## WRITTEN REQUEST
Everything in the data should be repeated exactly, save for the images.

## DATA EXTRACT
## Begin
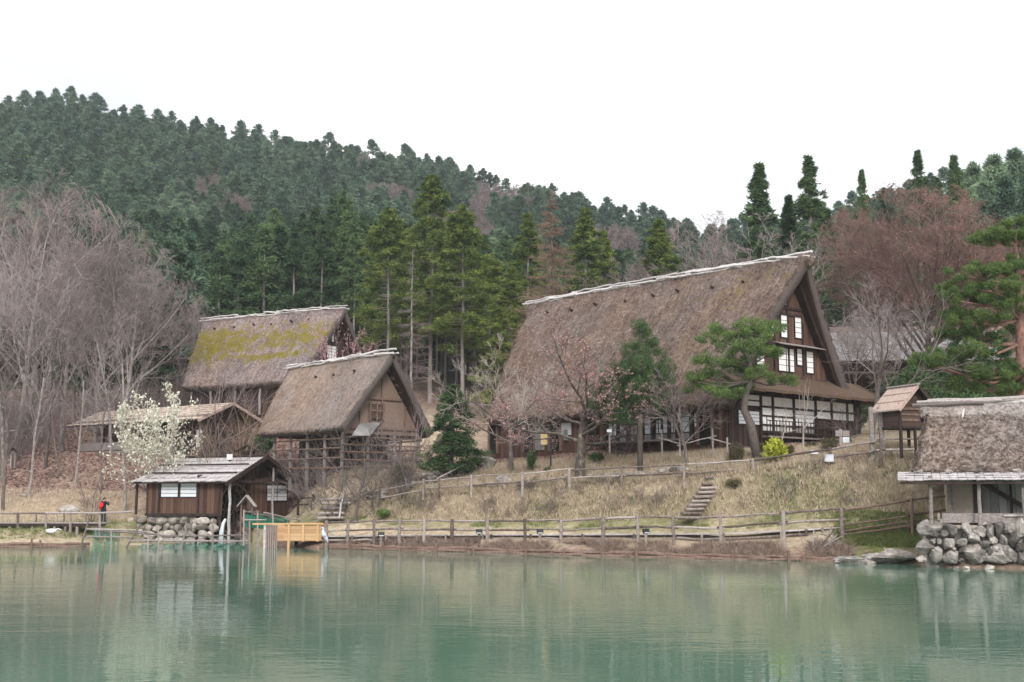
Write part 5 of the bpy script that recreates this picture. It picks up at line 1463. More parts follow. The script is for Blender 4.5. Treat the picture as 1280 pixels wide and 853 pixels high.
# ------------------------------------------------------------------ cedars behind the houses
def cedar(i, px, top, Y, lab, sx=1.0, rz=None, **k):
    return plant_px('cedar_tree', CEDAR[i], px, top, Y, lab, 'cedar tree', rz=rz, sx=sx, **k)
cedar(0, 537, 221, 126, 'tallest cedar in the grove between the two thatched roofs, pointed top', 1.0)
cedar(1, 483, 262, 122, 'broad cedar at the left side of the grove behind the small thatched barn', 1.05)
cedar(2, 578, 258, 121, 'cedar with long bare pale trunk, right of the tallest cedar of the grove', 1.12)
cedar(0, 508, 300, 132, 'shorter shaded cedar standing behind the broad left cedar of the grove', 1.0)
cedar(1, 556, 285, 134, 'cedar half hidden behind the tallest cedar of the grove', 0.95)
cedar(2, 612, 318, 128, 'low dark cedar at the right edge of the grove beside the big roof', 1.25)
cedar(3, 734, 262, 124, 'golden green cedar beside the brown larch behind the ridge of the big roof', 1.15)
cedar(3, 828, 276, 118, 'solitary cone shaped cedar showing above the middle of the big ridge', 1.25)
cedar(3, 757, 290, 128, 'darker cedar just behind the golden green cedar above the big roof', 1.0)
cedar(3, 660, 268, 131, 'cedar standing behind the left side of the brown larch', 1.1)
cedar(3, 640, 335, 117, 'bushy dark cedar at the left end of the big ridge', 1.4)
for px, top, Y in ((388,262,142),(410,250,146),(432,258,141),(448,270,147),(372,268,148),(398,276,138),(440,292,137),(424,240,152)):
    plant_px('cypress_tree', CYPT[rnd.randrange(2)], px, top, Y, 'tall cypress with bare pale trunk at wood edge above the mossy roof', 'cypress tree', 'tall cypresses above the mossy roof')
for px, top, Y in ((292,300,140),(318,290,146),(344,284,143),(268,310,137),(255,322,146),(362,300,139),(305,270,156),(335,262,160)):
    plant_px('cypress_tree', CYP[rnd.randrange(4)], px, top, Y, 'dense dark cypress rising directly behind the mossy thatched roof', 'cypress tree', 'dense cypresses behind the mossy roof', sx=1.05)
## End
## RESULT OF THE EXERCISE
Write part 5 of the bpy script that recreates this picture. It picks up at line 1463. More parts follow. The script is for Blender 4.5. Treat the picture as 1280 pixels wide and 853 pixels high.
# ------------------------------------------------------------------ cedars behind the houses
def cedar(i, px, top, Y, lab, sx=1.0, rz=None, **k):
    return plant_px('cedar_tree', CEDAR[i], px, top, Y, lab, 'cedar tree', rz=rz, sx=sx, **k)
cedar(0, 537, 221, 126, 'tallest cedar in the grove between the two thatched roofs, pointed top', 1.0)
cedar(1, 483, 262, 122, 'broad cedar at the left side of the grove behind the small thatched barn', 1.05)
cedar(2, 578, 258, 121, 'cedar with long bare pale trunk, right of the tallest cedar of the grove', 1.12)
cedar(0, 508, 300, 132, 'shorter shaded cedar standing behind the broad left cedar of the grove', 1.0)
cedar(1, 556, 285, 134, 'cedar half hidden behind the tallest cedar of the grove', 0.95)
cedar(2, 612, 318, 128, 'low dark cedar at the right edge of the grove beside the big roof', 1.25)
cedar(3, 734, 262, 124, 'golden green cedar beside the brown larch behind the ridge of the big roof', 1.15)
cedar(3, 828, 276, 118, 'solitary cone shaped cedar showing above the middle of the big ridge', 1.25)
cedar(3, 757, 290, 128, 'darker cedar just behind the golden green cedar above the big roof', 1.0)
cedar(3, 660, 268, 131, 'cedar standing behind the left side of the brown larch', 1.1)
cedar(3, 640, 335, 117, 'bushy dark cedar at the left end of the big ridge', 1.4)
for px, top, Y in ((388,262,142),(410,250,146),(432,258,141),(448,270,147),(372,268,148),(398,276,138),(440,292,137),(424,240,152)):
    plant_px('cypress_tree', CYPT[rnd.randrange(2)], px, top, Y, 'tall cypress with bare pale trunk at wood edge above the mossy roof', 'cypress tree', 'tall cypresses above the mossy roof')
for px, top, Y in ((292,300,140),(318,290,146),(344,284,143),(268,310,137),(255,322,146),(362,300,139),(305,270,156),(335,262,160)):
    plant_px('cypress_tree', CYP[rnd.randrange(4)], px, top, Y, 'dense dark cypress rising directly behind the mossy thatched roof', 'cypress tree', 'dense cypresses behind the mossy roof', sx=1.05)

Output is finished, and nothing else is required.